Syrian Soldiers Reportedly Shot for Refusing to Fire on Protesters
Violence in a small village in Syria has left around 100 people dead, including a least 25 children, and has put serious doubts on the supposed effectiveness of the U.N. monitors.
The Syrian army reportedly shelled Houla, a small village in Homs, and raked it with machine gun fire all of Friday. Members of the Free Syrian Army left the town to assault government checkpoints that Friday's barrage originated from, and that's when government forces and volunteer pro-government thugs took advantage of their absence, entered the village and started executing anyone they met.

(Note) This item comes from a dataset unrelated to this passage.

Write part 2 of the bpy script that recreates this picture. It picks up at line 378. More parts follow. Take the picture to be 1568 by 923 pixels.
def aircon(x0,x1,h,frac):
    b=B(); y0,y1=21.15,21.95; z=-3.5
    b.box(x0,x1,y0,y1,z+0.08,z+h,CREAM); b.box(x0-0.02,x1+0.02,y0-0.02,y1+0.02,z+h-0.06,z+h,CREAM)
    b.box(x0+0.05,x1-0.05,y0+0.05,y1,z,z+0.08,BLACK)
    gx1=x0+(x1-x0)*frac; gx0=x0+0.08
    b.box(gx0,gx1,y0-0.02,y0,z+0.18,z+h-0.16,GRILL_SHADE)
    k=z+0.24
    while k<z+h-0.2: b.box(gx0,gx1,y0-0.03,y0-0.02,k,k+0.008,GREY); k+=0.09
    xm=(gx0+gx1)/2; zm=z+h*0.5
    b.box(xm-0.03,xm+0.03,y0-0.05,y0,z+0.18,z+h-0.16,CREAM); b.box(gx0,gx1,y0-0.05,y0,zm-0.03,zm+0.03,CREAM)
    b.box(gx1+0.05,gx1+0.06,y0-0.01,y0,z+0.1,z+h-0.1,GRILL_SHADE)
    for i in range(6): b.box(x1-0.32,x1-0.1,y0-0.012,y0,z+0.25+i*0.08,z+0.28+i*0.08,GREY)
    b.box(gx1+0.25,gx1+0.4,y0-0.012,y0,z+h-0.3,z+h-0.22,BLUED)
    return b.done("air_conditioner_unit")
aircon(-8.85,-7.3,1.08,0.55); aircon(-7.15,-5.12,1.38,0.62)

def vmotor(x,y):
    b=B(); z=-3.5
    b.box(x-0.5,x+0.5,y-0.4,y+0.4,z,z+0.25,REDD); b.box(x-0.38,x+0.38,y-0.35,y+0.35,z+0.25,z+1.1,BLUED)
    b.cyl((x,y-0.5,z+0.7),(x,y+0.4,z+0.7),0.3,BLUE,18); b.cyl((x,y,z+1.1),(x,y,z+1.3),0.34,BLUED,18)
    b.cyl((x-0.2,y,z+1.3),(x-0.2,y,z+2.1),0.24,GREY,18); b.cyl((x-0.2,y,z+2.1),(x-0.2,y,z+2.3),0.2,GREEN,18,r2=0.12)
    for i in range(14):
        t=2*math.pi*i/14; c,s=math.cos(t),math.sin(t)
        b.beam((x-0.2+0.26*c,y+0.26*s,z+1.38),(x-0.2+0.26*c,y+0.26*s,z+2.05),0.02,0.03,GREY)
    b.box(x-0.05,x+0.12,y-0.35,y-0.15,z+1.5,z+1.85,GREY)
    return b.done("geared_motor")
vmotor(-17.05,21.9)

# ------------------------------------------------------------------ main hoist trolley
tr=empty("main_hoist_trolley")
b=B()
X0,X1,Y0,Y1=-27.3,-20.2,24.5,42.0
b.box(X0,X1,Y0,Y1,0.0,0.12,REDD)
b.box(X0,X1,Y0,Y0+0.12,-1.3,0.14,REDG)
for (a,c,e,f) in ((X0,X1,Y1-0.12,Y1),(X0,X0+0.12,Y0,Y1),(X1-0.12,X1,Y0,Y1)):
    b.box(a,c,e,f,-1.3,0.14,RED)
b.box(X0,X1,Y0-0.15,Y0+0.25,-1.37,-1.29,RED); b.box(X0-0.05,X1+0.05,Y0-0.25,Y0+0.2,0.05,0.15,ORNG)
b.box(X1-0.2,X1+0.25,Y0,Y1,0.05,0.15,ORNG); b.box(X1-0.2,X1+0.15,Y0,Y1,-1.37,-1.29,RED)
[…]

The Syrian Observatory for Human Rights, the Syrian Muslim Brotherhood, and the Syrian National Council have all put the number of deaths in the attacks between 90 and 110 people, many of them women and children. It's the being reported as the highest number of casualties in a single event since the U.N. brokered cease-fire began.

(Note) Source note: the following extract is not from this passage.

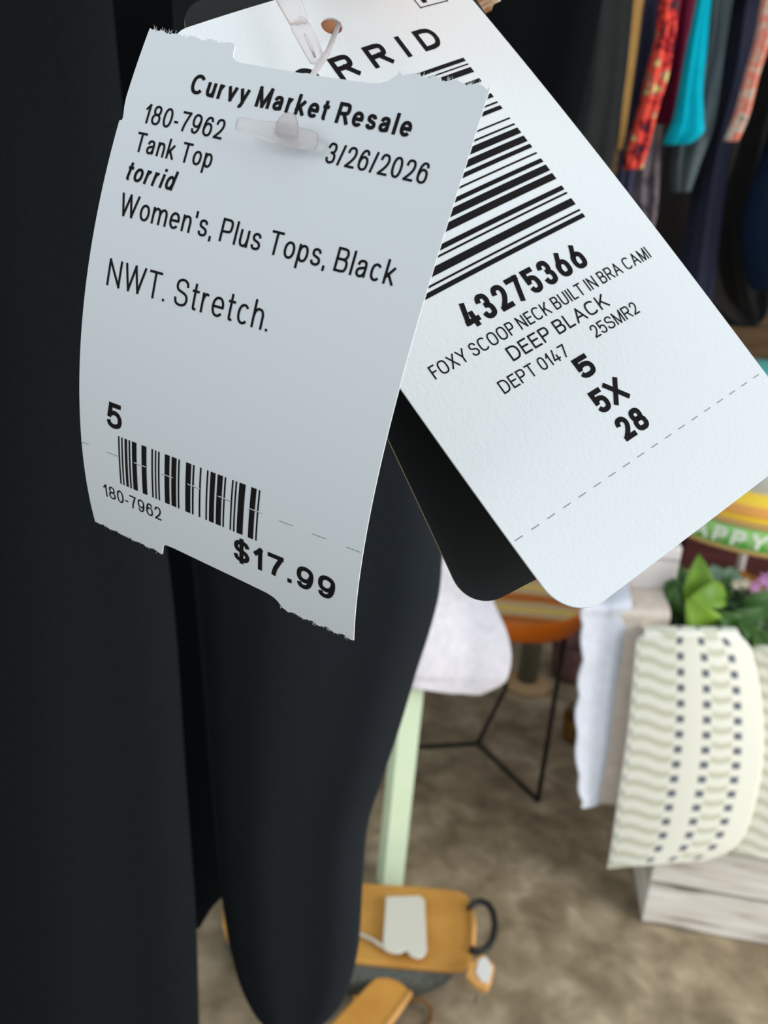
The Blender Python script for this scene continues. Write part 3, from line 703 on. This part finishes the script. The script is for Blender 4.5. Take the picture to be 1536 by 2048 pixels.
for y, xl, xr, d in [(1085, 800, 960, .06), (1130, 790, 965, .02), (1200, 780, 985, -.04), (1260, 770, 1012, -.06), (1310, 765, 1022, -.07), (1350, 765, 1016, -.07), (1372, 770, 1002, -.065), (1392, 800, 960, -.06)]:
    row = []
    for t in np.linspace(0, 1, 7):
        x = xl + (xr - xl) * t
        yy = y - 14 * (y > 1360) * (1 - t) + (0 if y < 1360 else -8 * abs(t - .62))
        row.append(at(x, yy, dm + d + .05 * t * t - .012 * sin(t * 9 + y * .004)))
    rowsC.append(row)
o = cloth('draped_cloth', rowsC, white, .004)
tag(o, 'white satin cloth with rounded corner hanging over the mint table', 'cloth')

# ------------------------------------------------------------------ whitewashed crate with draped cloths
pA, pB = on_z(1282, 1846), on_z(1536, 1893)
cx = (pB - pA).normalized(); cy = Vector((-cx.y, cx.x, 0))
if cy.y < 0: cy = -cy
hC = z_above(pA, 1300)
cr = empty('wooden_crate', pA + cx * .3 + cy * .2)
tag(cr, 'whitewashed wooden crate on the floor under the patterned cream throw', 'crate')
wash = noise_mat('whitewashed_wood', [(0.32, srgb(120, 108, 96)), (0.45, srgb(222, 214, 204)), (0.7, srgb(246, 243, 238))], 5, 0.85, stretch=(1, 1, 9), bump=0.2)
Wc, Dc = .62, .40
nB = 6; hb = hC / nB
for k in range(nB):
    z0 = .004 + k * hb
    for (P, ax, ay) in ((pA, cx * Wc, cy * .016), (pA + cy * Dc, cx * Wc, cy * .016), (pA + cy * .016, cx * .016, cy * (Dc - .016)), (pA + cx * (Wc - .016) + cy * .016, cx * .016, cy * (Dc - .016))):
        bevel(MB().box(P + Vector((0, 0, z0)), ax, ay, (0, 0, hb - .012)).build('slat', wash, cr), .002, 2)
for (a, b) in ((.016, .016), (Wc - .046, .016), (.016, Dc - .03), (Wc - .046, Dc - .03)):
    MB().box(pA + cx * a + cy * b, cx * .03, cy * .03, (0, 0, hC)).build('corner_post', wash, cr)
MB().box(pA + Vector((0, 0, hC - .006)), cx * Wc, cy * (Dc + .016), (0, 0, .014)).build('top_board', wash, cr)

dC = (R.transposed() @ (pA - CAM)).z * -1
def crate_pt(px, py, off=0.0):               # on the plane of the crate's front, pushed out by off
    r = ray(px, py); nrm = -cy; P0 = pA + nrm * off
    return CAM + r * ((P0 - CAM).dot(nrm) / r.dot(nrm))
pat = mat('cream_woven_pattern', srgb(238, 236, 214), 0.9, 0.1)
n_, l_, b_ = nodes(pat)
uvn = n_.new('ShaderNodeTexCoord'); sep = n_.new('ShaderNodeSeparateXYZ'); l_.new(uvn.outputs['UV'], sep.inputs[0])
def mth(op, a, b=None, c=None):
    x = n_.new('ShaderNodeMath'); x.operation = op
    for i, q_ in enumerate((a, b, c)):
        if q_ is None: continue
        if isinstance(q_, (int, float)): x.inputs[i].default_value = q_
        else: l_.new(q_, x.inputs[i])
    return x.outputs[0]
U, V_ = sep.outputs[0], sep.outputs[1]
PITCH = 1 / .0335
vv = mth('FRACT', mth('MULTIPLY', V_, PITCH)); vd = mth('ABSOLUTE', mth('SUBTRACT', vv, .5))
def near(val, c, wd): return mth('LESS_THAN', mth('ABSOLUTE', mth('SUBTRACT', val, c)), wd)
dots = mth('MULTIPLY', near(U, .035, .02), .45)
for c in (.38, .58, .81):
    d_ = near(U, c, .030); dots = d_ if dots is None else mth('MAXIMUM', dots, d_)
dots = mth('MULTIPLY', dots, mth('LESS_THAN', mth('ADD', vd, mth('MULTIPLY', mth('ABSOLUTE', mth('SINE', mth('MULTIPLY', U, 90.0))), .05)), .27))
vv2 = mth('FRACT', mth('ADD', mth('ADD', mth('MULTIPLY', V_, PITCH), .5), mth('MULTIPLY', mth('SINE', mth('MULTIPLY', U, 16.0)), .22))); vd2 = mth('ABSOLUTE', mth('SUBTRACT', vv2, .5))
bands = mth('MULTIPLY', mth('MAXIMUM', near(U, .19, .15), near(U, .695, .075)), mth('LESS_THAN', vd2, .22))
mx1 = n_.new('ShaderNodeMix'); mx1.data_type = 'RGBA'; mx1.inputs[6].default_value = (*srgb(255, 254, 240), 1); mx1.inputs[7].default_value = (*srgb(222, 222, 200), 1); l_.new(bands, mx1.inputs[0])
mx2 = n_.new('ShaderNodeMix'); mx2.data_type = 'RGBA'; l_.new(mx1.outputs[2], mx2.inputs[6]); mx2.inputs[7].default_value = (*srgb(120, 126, 134), 1); l_.new(dots, mx2.inputs[0])
l_.new(mx2.outputs[2], b_.inputs['Base Color'])

def drape_rows(tab, off):
    rows = []
    for y, xl, xr, slope in tab:
        rows.append([crate_pt(xl + (xr - xl) * t, y + slope * (t - .5), off + .012 * sin(t * 3.1) ) for t in np.linspace(0, 1, 7)])
    return rows
back_edge = [crate_pt(1290 + (1490 - 1290) * t, 1272, -.02) for t in np.linspace(0, 1, 7)]
rows = drape_rows([(1268, 1290, 1478, 4), (1285, 1274, 1496, 8), (1315, 1270, 1508, 12), (1380, 1264, 1520, 12), (1460, 1256, 1526, 10), (1540, 1245, 1522, 6), (1610, 1234, 1508, 2), (1670, 1225, 1488, -4), (1705, 1219, 1460, -10), (1728, 1214, 1410, -16)], .035)
top_row = [p + cy * .036 - Vector((0, 0, .004)) for p in rows[0]]
mid_row = [p + cy * .018 + Vector((0, 0, .001)) for p in rows[0]]
o = cloth('patterned_throw', [top_row, mid_row] + rows, pat, .006)
tag(o, 'cream woven throw with rows of slate dots draped over the crate front', 'throw')
rows = drape_rows([(1305, 1500, 1660, 4), (1330, 1508, 1670, 8), (1450, 1512, 1680, 12), (1600, 1500, 1685, 14), (1690, 1470, 1685, 20), (1725, 1462, 1690, 40)], .022)
top_row = [p + cy * .03 for p in rows[0]]
o = cloth('patterned_throw', [top_row] + rows, pat, .006)
tag(o, 'second cream dotted throw at the right edge, half behind the first', 'throw')
def scallop(u, v): return cx * (-.006 * abs(sin(v * 24)) * (1 - u) ** 3)
rows = []
for y, xl, xr in [(1210, 1166, 1262), (1245, 1166, 1258), (1310, 1168, 1252), (1380, 1160, 1240), (1450, 1156, 1232), (1530, 1158, 1220), (1590, 1164, 1206), (1618, 1170, 1200)]:
    rows.append([crate_pt(xl + (xr - xl) * t, y - 10 * t, .012 + .035 * (t - .55) ** 2 * 4 * (1 if t < .55 else -.6)) for t in np.linspace(0, 1, 7)])
top_row = [p + cy * .14 for p in rows[0]]
o = cloth('lace_runner', [top_row] + rows, lace_white, .004, wob=scallop)
tag(o, 'white runner with scalloped lace edge hanging left of the dotted throw', 'runner')

rows = []
for y, xl, xr in [(1216, 1225, 1340), (1250, 1222, 1335), (1320, 1218, 1310), (1400, 1212, 1300), (1480, 1206, 1290), (1560, 1200, 1280), (1606, 1192, 1262)]:
    rows.append([crate_pt(xl + (xr - xl) * t, y + 6 * t, .004 - .012 * t) for t in np.linspace(0, 1, 7)])
o = cloth('runner_shade_strip', [[p + cy * .10 for p in rows[0]]] + rows, noise_mat('runner_fold_shade', [(.3, srgb(212, 198, 186)), (.7, srgb(226, 213, 202))], 50), .003)  # beige colour paints the shaded turn of the lace runner
tag(o, 'greyish beige strip standing in for the shaded fold between lace runner and dotted throw', 'runner')

# things standing on the crate
topz = hC + .012
def on_top(px, py): return on_z(px, py, topz)
bx = empty('white_box', crate_pt(1262, 1205, -.10))
tag(bx, 'white cardboard box standing behind the lace runner', 'box')
boxm = noise_mat('white_cardboard', [(0.3, srgb(214, 204, 200)), (0.7, srgb(232, 226, 224))], 8, 0.8)
P0 = on_top(1215, 1222); P1 = on_top(1338, 1232); hx = z_above(P0, 1085) - topz
bevel(MB().box(P0, P1 - P0, cy * .12, (0, 0, hx)).build('carton', boxm, bx), .006)
MB().box(P0 + (P1 - P0) * .02 - cy * .001 + Vector((0, 0, hx * .80)), (P1 - P0) * .96, cy * .002, (0, 0, .003)).build('lid_seam', mat('lid_seam_shade', srgb(150, 140, 138)), bx)
bw = on_top(1322, 1218)
o = MB().lathe(bw, [(.016, 0), (.024, .006), (.030, .022), (.031, .03), (.027, .03), (.024, .012), (.004, .008)], 28).build('black_bowl', mat('black_glaze', srgb(30, 24, 26), 0.35, 0.4), None, True)
tag(o, 'tiny black bowl on the crate between white box and green plant', 'bowl')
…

This video from Al Jazeera has heavily blurred footage of the children reportedly killed in Houla. A warning: even with the blurring, this video can be pretty graphic and is definitely not for the faint of heart:
This is the kind of violence that isn't making the U.N.'s team of monitors seem that effective. Violence has continued uninterrupted since the "cease-fire" began.
According to the Guardian, a spokesmen for the U.N.'s Syrian envoy said monitors were on their way to Houla "as we speak" to check out what happened, but the New York Times is reporting they weren't even able to enter the city because gunfire was still too intense.
Even the Syrian people are turning on the U.N.'s monitoring team. AFP reports that Syrians took to the streets to protest the violence in Houla, and one had a sign that read, "Annan is singlehandedly responsible for the Houla massacre," blaming Kofi Annan, the man behind the U.N.'s cease-fire plan, for the massacre.